The court filings Monday in U.S. District Court in Washington mark the first high-profile defendant to seek to apply the high court’s ruling last month that undercut convictions of Enron CEO Jeffrey Skilling and media magnate Conrad Black.

In a unanimous decision, the court scaled back the scope of the honest-services fraud statute, which the Justice Department has used for years as a catchall to prosecute a variety of corruption allegations — virtually any time the public has been denied what the justices deemed “the intangible rights of honest services.”

The high court said prosecutors went too far, ruling that honest-services fraud can be charged only in cases involving bribery and kickbacks.

The decision is of no small significance for Mr. Ring, as seven of the 10 charges he faces are related to the honest-services fraud statute. His case may have a lasting importance in helping define how prosecutors can use the honest-services fraud statute when prosecuting lobbyists.

“This decision will have a unique impact on the lobbying industry, and industry insiders will certainly be watching closely to see how the court rules as a guide to make sure they don’t run afoul of the law in the future,” Robert Mintz, a New Jersey white-collar defense lawyer and former federal prosecutor, told The Washington Times on Tuesday.

Mr. Mintz predicted a flurry of similar court filings in cases brought under the honest-services fraud statute, which he said previously included “a very broad and ill-defined standard of criminality.”

“Every case here is going to be very fact-specific. It is going to be very premature to say courts are going to be throwing out these allegations in many of the criminal cases that are now pending,” he said. “But there is no question judges will be analyzing the government’s charges in light of this decision to see if it withstands that test the Supreme Court has laid out in bringing these types of charges.”

Mr. Ring is accused of providing tickets, pricey meals and other gifts to members of Congress, their aides and other public officials in exchange for all manner of “official” favors.

He worked with disgraced lobbyist Jack Abramoff, who is now serving the remainder of his four-year sentence on corruption charges on home detention while working at a Baltimore pizzeria. Nineteen people, nearly all of whom pleaded guilty, have been convicted as part of the scandal.
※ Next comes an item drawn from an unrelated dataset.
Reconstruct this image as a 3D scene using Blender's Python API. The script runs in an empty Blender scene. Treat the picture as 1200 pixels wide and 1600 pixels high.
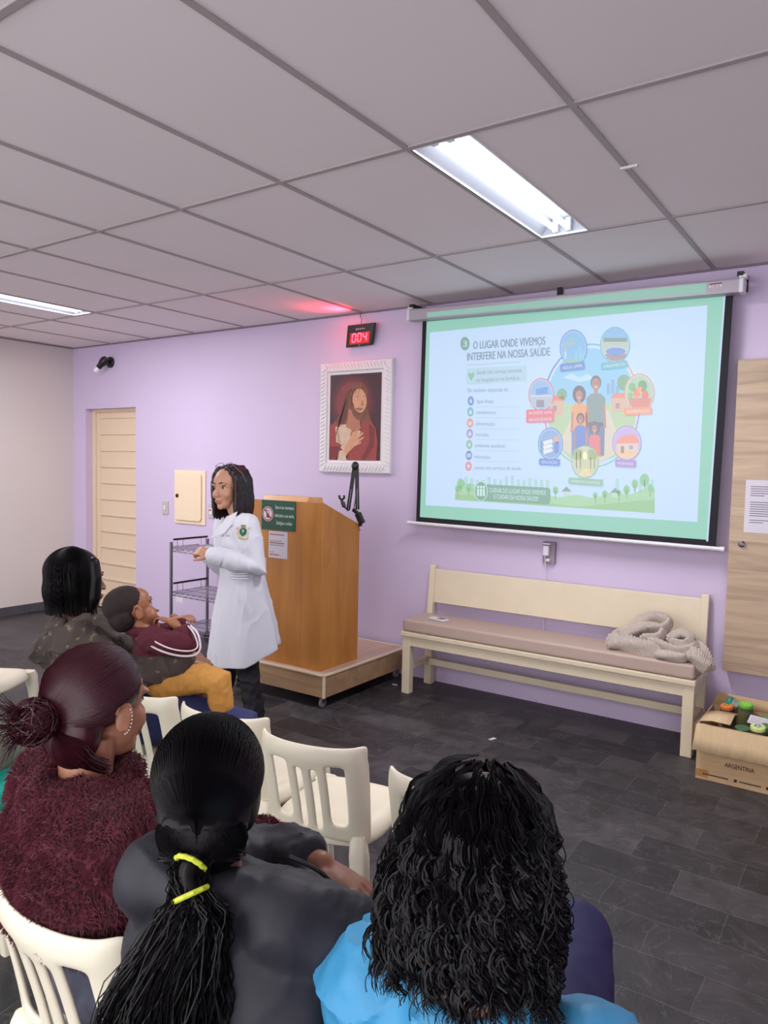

Unlike most of the others, Mr. Ring did not plead guilty and fought the charges against him. His first trial ended last year with a hung jury. He is scheduled to go on trial a second time this fall.

But whether that second trial includes charges of honest-service fraud likely will be decided in the coming months.

U.S. District Judge Ellen Segal Huvelle asked Mr. Ring’s attorneys earlier this month to file a motion of acquittal in light of the high court’s ruling in the Skilling case.

The Justice Department, which previously said the Skilling case should have no impact on Mr. Ring’s prosecution, is scheduled to file a response brief next week.

Mr. Ring’s attorneys — Andrew T. Wise and Timothy O’Toole — argued in court papers that the government fell far short of proving the bribery element required to meet the Supreme Court’s new standard for honest-services fraud.

“The governments proof of ’bribery’ in Mr. Rings trial ignored the need to prove a promise or agreement by the public official, instead focusing on unilateral conduct — gifts of meals and tickets — that has long been viewed as part of traditional lobbying,” the lawyers wrote.

The attorneys also wrote that “while many people might find this traditional practice distasteful, there was nothing deceptive or fraudulent about this conduct; it is how lobbying has been practiced for many years, and nothing presented at trial showed otherwise.”